Friend: While in Paris I went to the Louvre and saw a wonderful Mantegna exhibition. Seeing all those great paintings in the Louvre was like a gift for me. I seldom feel such a deep happiness when looking at contemporary art.
MT: This poem by Michel Houellebecq that I have just translated seems so appropriate here:
It’s true this world our breathing laboured
Inspires nothing more than obvious disgust,
A desire to flee without our share,
And no longer read the headlines.
We long to return to our ancestral home
Where our forebears once lived under an angel’s wing,
We long to find that strange morality
Which sanctified life to the end.
We crave something like loyalty,
Like the embrace of mild addictions,
Something that transcends yet contains life,
We cannot live far from eternity.
Friend: Hmm… this seems to fit well into my criticism. There is a need for change and this is why everybody is looking and listening to Obama now, because he has the guts to speak about emotions and visions – something that has gotten completely lost during these past few decades …
We crave something like loyalty,
Like the embrace of mild addictions,
It is the time – it got so fast, too fast.
MT: It’s funny i’ve never been a big fan of Houellebecq but this little poem captures it quite well i think.
I’ve been reading an interesting book by the French philosopher Michel Henry; it’s called Barbarism (Continuum, 2012).
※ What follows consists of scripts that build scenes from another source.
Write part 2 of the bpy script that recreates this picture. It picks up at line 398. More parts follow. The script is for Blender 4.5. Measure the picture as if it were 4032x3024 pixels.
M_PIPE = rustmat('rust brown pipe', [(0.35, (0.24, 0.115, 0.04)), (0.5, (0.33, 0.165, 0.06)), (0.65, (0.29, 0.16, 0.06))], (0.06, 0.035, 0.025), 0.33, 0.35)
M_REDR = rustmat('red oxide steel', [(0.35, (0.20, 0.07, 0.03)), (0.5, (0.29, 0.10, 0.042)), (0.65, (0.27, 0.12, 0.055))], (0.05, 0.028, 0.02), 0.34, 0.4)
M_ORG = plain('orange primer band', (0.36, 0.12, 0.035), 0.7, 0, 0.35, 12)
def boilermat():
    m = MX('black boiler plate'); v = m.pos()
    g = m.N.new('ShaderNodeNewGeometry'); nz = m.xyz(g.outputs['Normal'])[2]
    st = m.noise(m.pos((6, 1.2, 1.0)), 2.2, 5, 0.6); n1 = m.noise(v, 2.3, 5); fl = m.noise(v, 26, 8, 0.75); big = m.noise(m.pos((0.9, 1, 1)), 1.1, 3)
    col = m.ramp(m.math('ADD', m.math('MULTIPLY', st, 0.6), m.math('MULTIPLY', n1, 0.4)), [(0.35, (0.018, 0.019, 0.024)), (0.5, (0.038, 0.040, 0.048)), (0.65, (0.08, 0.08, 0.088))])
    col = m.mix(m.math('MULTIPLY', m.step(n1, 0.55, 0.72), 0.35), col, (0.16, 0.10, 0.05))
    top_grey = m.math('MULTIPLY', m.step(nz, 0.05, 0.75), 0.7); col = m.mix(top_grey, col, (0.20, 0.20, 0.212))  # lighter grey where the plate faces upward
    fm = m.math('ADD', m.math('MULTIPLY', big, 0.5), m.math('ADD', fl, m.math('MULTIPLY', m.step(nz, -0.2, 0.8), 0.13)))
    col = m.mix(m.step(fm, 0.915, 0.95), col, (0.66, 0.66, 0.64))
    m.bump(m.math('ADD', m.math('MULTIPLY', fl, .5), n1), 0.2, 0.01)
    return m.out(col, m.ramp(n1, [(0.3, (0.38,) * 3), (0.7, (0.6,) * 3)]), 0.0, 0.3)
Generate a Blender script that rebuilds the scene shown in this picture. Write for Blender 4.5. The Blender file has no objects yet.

In it Henry analyzes the detrimental effects that the dominance of Galilean science has had due to suppressing our subjective lives, our lived experiences and feelings, reducing the profoundest of emotions and actions to nothing more than chemical reactions and the mere interaction of molecules. I really think Henry nailed it. I also think this is why things like renaissance paintings or those by Rothko resonate so strongly as opposed to the dry intellectualism of most contemporary art, which rarely and only at most rises above the expression of a critical attitude. The renaissance painters, on the other hand, expressed strictly positive values such as faith, grace and compassion, even sacrifice is noble in being that of the martyr.
It is not a return to the style that i am calling for, or even a religious or spiritual art, far from it, but i do seek to rediscover this grace in art, as people like Robert Irwin, Rothko and Agnes Martin have. A simple, natural grace… a quiet, humble grace.
Friend: Well said. And this is what most contemporary artists are lacking – grace and humbleness – they want to be famous, they want to be rich, they can’t see how lonesome and small they are…
MT: Precisely, and so their art becomes an act of aggression, an empty assertion echoing in an empty space. It’s hard to imagine Fra Angelico bickering about the market and his dealer. Picking up a brush, camera or whatever should be no different from picking up a rosary.
Friend: This is what i thought while looking at Mantegna’s Madonna. Her red veil had such a depth of light and color at the same time, It must have been painted in many thin layers of glaze. Then i realized how long it would take to paint such a painting – each layer has to dry, before putting on the next one (i used the same technique for my oil paintings) no thought was wasted in producing such a thing. I also loved his sketch books… and there were other books too. Wonderful work it was.
MT: We have much to unlearn and relearn.